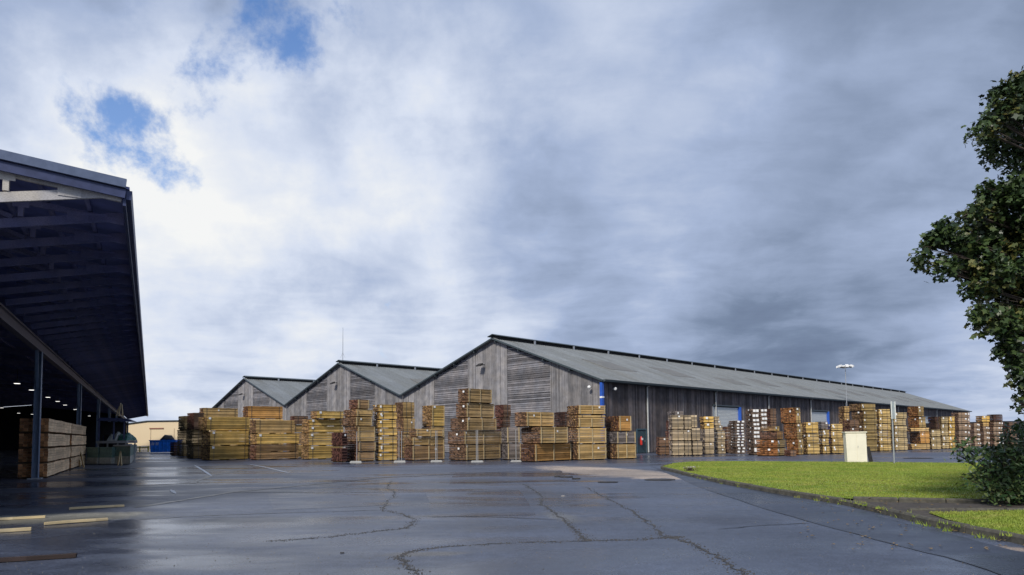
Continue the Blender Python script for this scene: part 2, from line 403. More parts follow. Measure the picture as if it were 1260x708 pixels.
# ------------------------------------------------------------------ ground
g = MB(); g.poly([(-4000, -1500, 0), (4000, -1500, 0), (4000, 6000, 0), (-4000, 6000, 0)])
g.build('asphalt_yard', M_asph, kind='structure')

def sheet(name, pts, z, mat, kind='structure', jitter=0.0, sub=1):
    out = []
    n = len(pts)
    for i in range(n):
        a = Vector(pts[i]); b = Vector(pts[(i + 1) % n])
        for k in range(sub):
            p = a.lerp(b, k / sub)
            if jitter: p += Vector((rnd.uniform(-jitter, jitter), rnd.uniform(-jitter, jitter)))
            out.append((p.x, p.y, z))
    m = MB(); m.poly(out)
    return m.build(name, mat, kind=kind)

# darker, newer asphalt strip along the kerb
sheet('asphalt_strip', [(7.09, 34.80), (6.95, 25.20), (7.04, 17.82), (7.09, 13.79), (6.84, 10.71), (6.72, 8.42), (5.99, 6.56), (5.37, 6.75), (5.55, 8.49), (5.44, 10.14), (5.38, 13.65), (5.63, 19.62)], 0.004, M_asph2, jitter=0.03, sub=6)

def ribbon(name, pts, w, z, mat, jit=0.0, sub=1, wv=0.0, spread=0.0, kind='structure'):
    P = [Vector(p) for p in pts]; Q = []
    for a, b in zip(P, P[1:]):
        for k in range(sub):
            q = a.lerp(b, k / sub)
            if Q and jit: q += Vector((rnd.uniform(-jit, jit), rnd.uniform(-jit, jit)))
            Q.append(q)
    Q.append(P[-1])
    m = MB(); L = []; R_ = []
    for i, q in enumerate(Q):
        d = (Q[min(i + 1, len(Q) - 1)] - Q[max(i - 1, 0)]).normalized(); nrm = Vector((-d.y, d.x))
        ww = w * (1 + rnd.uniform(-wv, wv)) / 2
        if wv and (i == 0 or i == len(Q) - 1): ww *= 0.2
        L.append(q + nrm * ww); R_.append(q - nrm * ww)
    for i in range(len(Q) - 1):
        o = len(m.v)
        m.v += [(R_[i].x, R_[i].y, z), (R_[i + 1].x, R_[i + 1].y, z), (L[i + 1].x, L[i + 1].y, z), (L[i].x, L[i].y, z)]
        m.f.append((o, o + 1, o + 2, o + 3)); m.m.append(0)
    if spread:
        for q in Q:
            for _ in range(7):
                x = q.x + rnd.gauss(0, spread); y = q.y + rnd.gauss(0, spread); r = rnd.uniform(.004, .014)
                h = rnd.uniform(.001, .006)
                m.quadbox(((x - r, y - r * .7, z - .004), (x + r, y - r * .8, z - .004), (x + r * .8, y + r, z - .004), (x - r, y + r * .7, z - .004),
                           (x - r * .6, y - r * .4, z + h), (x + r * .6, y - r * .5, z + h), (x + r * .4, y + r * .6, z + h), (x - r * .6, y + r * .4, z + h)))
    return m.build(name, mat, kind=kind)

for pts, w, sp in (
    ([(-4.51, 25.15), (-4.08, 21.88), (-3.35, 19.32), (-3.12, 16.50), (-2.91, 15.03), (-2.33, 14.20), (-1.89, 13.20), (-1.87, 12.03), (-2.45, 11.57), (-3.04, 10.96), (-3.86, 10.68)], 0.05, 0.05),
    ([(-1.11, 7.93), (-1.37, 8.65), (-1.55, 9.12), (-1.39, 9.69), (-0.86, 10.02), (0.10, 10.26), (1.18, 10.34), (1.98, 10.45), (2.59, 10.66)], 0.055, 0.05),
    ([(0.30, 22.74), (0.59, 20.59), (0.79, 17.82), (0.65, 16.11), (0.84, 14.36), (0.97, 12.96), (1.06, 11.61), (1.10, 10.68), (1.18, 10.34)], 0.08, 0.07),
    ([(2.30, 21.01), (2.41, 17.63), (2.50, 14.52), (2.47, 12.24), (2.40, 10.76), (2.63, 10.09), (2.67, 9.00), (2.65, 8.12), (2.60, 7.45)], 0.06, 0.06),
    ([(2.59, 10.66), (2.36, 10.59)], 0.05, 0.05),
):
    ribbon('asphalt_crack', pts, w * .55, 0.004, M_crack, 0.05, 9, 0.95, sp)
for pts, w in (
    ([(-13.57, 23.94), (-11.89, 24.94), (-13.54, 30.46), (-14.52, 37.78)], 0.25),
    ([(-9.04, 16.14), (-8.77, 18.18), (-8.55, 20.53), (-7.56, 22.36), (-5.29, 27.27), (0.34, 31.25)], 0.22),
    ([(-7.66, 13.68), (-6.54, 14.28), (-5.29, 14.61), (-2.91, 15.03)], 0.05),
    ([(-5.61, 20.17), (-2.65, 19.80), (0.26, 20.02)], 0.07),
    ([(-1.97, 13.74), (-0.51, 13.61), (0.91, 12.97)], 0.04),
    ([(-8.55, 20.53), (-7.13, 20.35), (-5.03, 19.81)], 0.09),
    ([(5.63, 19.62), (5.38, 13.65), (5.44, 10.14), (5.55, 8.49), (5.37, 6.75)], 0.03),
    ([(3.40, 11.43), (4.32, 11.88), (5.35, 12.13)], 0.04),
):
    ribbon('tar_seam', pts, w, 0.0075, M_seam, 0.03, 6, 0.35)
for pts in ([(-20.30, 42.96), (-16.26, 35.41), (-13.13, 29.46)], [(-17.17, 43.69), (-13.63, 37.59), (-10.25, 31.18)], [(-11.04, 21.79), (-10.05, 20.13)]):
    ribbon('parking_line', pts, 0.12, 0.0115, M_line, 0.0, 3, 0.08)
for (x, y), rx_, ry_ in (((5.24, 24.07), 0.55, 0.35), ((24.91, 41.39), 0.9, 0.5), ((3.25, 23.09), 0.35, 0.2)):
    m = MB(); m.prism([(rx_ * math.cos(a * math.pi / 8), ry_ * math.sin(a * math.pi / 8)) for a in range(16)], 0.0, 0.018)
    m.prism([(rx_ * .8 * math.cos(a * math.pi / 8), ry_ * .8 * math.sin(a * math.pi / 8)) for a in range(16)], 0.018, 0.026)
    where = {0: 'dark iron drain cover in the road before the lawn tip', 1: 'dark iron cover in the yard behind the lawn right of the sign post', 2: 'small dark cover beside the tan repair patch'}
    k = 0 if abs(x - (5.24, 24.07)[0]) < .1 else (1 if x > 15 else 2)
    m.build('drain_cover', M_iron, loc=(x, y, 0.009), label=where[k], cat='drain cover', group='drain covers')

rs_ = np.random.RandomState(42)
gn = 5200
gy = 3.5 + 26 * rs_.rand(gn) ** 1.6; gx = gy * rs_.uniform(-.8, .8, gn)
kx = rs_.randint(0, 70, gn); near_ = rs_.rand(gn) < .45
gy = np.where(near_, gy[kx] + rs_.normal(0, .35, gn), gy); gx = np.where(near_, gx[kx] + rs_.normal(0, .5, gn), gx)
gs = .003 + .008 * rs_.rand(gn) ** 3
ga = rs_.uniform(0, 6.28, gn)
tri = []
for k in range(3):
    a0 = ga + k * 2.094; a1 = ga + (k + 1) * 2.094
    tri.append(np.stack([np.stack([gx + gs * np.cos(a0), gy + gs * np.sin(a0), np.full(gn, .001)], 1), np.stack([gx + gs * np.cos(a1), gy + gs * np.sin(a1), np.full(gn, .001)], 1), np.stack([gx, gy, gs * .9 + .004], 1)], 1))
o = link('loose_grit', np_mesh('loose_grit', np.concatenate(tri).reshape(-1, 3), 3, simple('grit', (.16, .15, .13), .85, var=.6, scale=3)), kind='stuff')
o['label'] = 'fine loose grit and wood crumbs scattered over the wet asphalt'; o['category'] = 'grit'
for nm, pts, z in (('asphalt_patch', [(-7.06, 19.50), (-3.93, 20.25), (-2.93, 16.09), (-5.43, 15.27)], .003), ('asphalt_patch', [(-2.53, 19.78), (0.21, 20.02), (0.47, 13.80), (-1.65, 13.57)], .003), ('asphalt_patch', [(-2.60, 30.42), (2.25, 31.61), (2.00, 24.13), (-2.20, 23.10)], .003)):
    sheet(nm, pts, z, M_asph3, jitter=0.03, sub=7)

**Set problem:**
Without the pictures, please reproduce each line of the listing above exactly, from the first one through the line bearing "M_asph2, jitter=0.03, sub=6)".

**Written response:**
Continue the Blender Python script for this scene: part 2, from line 403. More parts follow. Measure the picture as if it were 1260x708 pixels.
# ------------------------------------------------------------------ ground
g = MB(); g.poly([(-4000, -1500, 0), (4000, -1500, 0), (4000, 6000, 0), (-4000, 6000, 0)])
g.build('asphalt_yard', M_asph, kind='structure')

def sheet(name, pts, z, mat, kind='structure', jitter=0.0, sub=1):
    out = []
    n = len(pts)
    for i in range(n):
        a = Vector(pts[i]); b = Vector(pts[(i + 1) % n])
        for k in range(sub):
            p = a.lerp(b, k / sub)
            if jitter: p += Vector((rnd.uniform(-jitter, jitter), rnd.uniform(-jitter, jitter)))
            out.append((p.x, p.y, z))
    m = MB(); m.poly(out)
    return m.build(name, mat, kind=kind)

# darker, newer asphalt strip along the kerb
sheet('asphalt_strip', [(7.09, 34.80), (6.95, 25.20), (7.04, 17.82), (7.09, 13.79), (6.84, 10.71), (6.72, 8.42), (5.99, 6.56), (5.37, 6.75), (5.55, 8.49), (5.44, 10.14), (5.38, 13.65), (5.63, 19.62)], 0.004, M_asph2, jitter=0.03, sub=6)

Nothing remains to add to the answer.